## What is required
Every line below should be repeated exactly.

▬▬▬▬▬▬

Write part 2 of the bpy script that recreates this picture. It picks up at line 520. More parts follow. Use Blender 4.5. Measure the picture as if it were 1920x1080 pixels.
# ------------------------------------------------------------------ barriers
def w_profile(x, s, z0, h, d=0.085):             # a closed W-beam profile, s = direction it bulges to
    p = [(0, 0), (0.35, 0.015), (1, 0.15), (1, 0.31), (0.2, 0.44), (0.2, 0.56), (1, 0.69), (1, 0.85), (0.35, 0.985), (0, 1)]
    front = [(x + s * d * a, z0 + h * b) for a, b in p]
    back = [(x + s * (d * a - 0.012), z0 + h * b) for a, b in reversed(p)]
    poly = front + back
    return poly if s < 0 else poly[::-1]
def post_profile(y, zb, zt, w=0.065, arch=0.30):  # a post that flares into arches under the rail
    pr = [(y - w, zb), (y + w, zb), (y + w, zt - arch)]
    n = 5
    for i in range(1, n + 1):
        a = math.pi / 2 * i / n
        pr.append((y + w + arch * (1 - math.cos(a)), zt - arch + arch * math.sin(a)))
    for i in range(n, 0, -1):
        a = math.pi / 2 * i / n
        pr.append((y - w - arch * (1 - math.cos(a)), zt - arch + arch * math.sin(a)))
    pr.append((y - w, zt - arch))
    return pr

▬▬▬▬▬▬

## Written solution
Write part 2 of the bpy script that recreates this picture. It picks up at line 520. More parts follow. Use Blender 4.5. Measure the picture as if it were 1920x1080 pixels.
# ------------------------------------------------------------------ barriers
def w_profile(x, s, z0, h, d=0.085):             # a closed W-beam profile, s = direction it bulges to
    p = [(0, 0), (0.35, 0.015), (1, 0.15), (1, 0.31), (0.2, 0.44), (0.2, 0.56), (1, 0.69), (1, 0.85), (0.35, 0.985), (0, 1)]
    front = [(x + s * d * a, z0 + h * b) for a, b in p]
    back = [(x + s * (d * a - 0.012), z0 + h * b) for a, b in reversed(p)]
    poly = front + back
    return poly if s < 0 else poly[::-1]
def post_profile(y, zb, zt, w=0.065, arch=0.30):  # a post that flares into arches under the rail
    pr = [(y - w, zb), (y + w, zb), (y + w, zt - arch)]
    n = 5
    for i in range(1, n + 1):
        a = math.pi / 2 * i / n
        pr.append((y + w + arch * (1 - math.cos(a)), zt - arch + arch * math.sin(a)))
    for i in range(n, 0, -1):
        a = math.pi / 2 * i / n
        pr.append((y - w - arch * (1 - math.cos(a)), zt - arch + arch * math.sin(a)))
    pr.append((y - w, zt - arch))
    return pr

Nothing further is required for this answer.